Ownership and control of intellectual property (IP) rights is the key to the commercial success of inventions, says Mike Puzey, the Randburg whizzkid who has made his name internationally as the designer of the Big Boy scooter.
For those who don't know the Big Boy, it is a pavement runabout with small wheels and a weed-eater engine. It is made in Taiwan and marketed out of the US and has been sold by the thousand throughout the world.
Puzey should know about IP issues: he assigned the rights for the Big Boy to a Taiwanese manufacturer and says he has not been remunerated for all the sales.
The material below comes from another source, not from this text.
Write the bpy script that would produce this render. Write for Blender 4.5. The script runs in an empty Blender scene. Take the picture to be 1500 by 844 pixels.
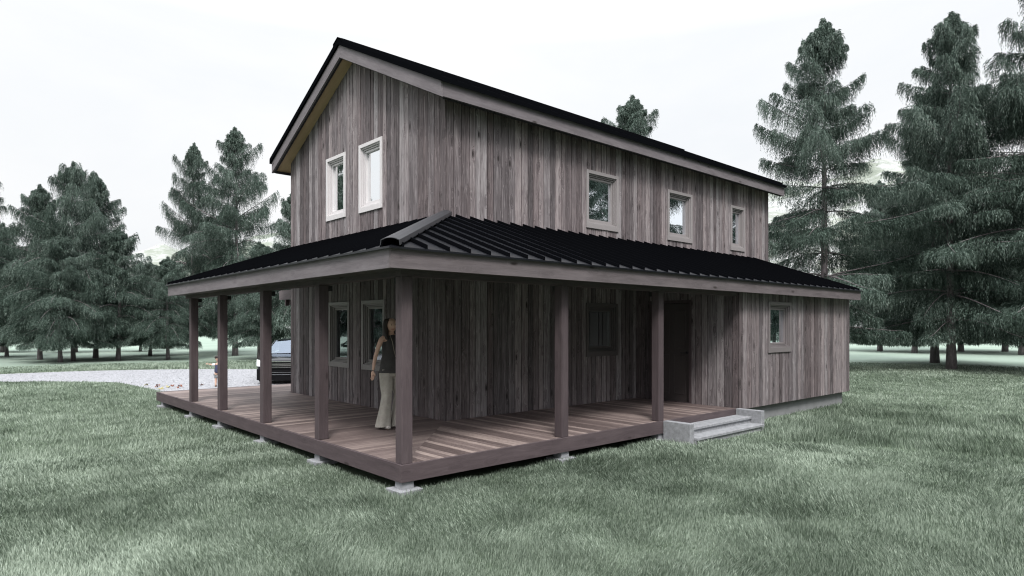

"SA is oozing with good ideas but people are not realistic about how to turn them into commercial successes," says Puzey. " You have to come up with products that fit into society's lifestyles, that are functional and saleable, and then don't patent until the whole thing is ready to be tooled. In future I will have full ownership and control of the IP."
The 37-year-old inventor, holder of about 25 international patents, was born in Zimbabwe, where he became a commercial pilot. He is responsible for a string of mechanical gizmos, including mass market exercise machines, a pool cleaner, a hovercraft, a two-speed gearbox, a four-stroke scooter engine, and a human-powered hydrofoil called Pump-a-Bike.
Puzey's workshop is a tidy place which contradicts the stereotype of the crazy inventor in his shambolic den. Here he manufactures and tests every prototype item himself to finished standard.
"When I started, my legal skills were shocking," he says. Now he feels he is learning how to defend his products and hopes to make real money soon.